On A Street In The Town (7x7 soft pastel)
This is a second painting I did for the January Virtual Paintout hosted by Bill Guffey. This month he sent us all to Boston, Mass.
I just watched the movie The Town a couple of days ago so I went to The Town, Charlestown, in Boston and was blown away by the houses there. The architecture is so simple and old fashioned and the colours of the houses were delightful.
I chose this house in Charlestown as my subject. What first caught my eye was the blue colour of the house and the bright yellow flowers in the window boxes. And the flowers on the steps were such a sweet touch. The way the light played in the stoop and along the siding of the house and on the sidewalk clinched it for me. This was the scene I wanted to paint.
I struggle with the city scapes in the Virtual Paintout. I struggle with landscapes too. I want to include too much it seems. The odd angles of the streets themselves bother me as well as the inability to get back and see the entire buidling. Which isn't how you see in real life anyways but I realised that this was my problem and I needed to learn to choose what I was going to paint more critically. To think more critically about my composition.
What got me going on this composition was an article in The Pastel Journal about James Kimak who loves to paint scenes of New York. He embraces the streets and odd angles and in some of his paintings he focuses on just one door and step or only a part of a building. It was like a light went off for me.
I went back and found my chosen address and drew a line drawing sketch of it being very cognisant of where I wanted the edges of the painting to be.
Then I just painted! I focused on trying to keep it simple and stepping back to look at what I'd done so I didn't overwork it, trying to get the lights and darks right. I wish it was a bit lighter between the two houses but...

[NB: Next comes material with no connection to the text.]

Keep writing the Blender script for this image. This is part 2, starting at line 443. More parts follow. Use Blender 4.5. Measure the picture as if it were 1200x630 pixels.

I've also been trying to focus on having crisp edges in the focal area and being a bit freer and looser with the edges in the rest of the painting. That is the trick with working from a photo... everything is in sharp focus most of the time and it means you lose depth and if you paint everything with that much detail it seems to look wrong. I want to paint painterly and not photrealistically.
I have been paying attention lately to what makes depth when I look at things and that slightly out of focus look of everything except what is the center of your attention makes the world 3D. For me anyways. There was an excellent article/demo in the month's issue of American Drawing that really brings that out. So I have been trying to focus on painting that way as well. I hope I managed that with this paining and the one I did before it.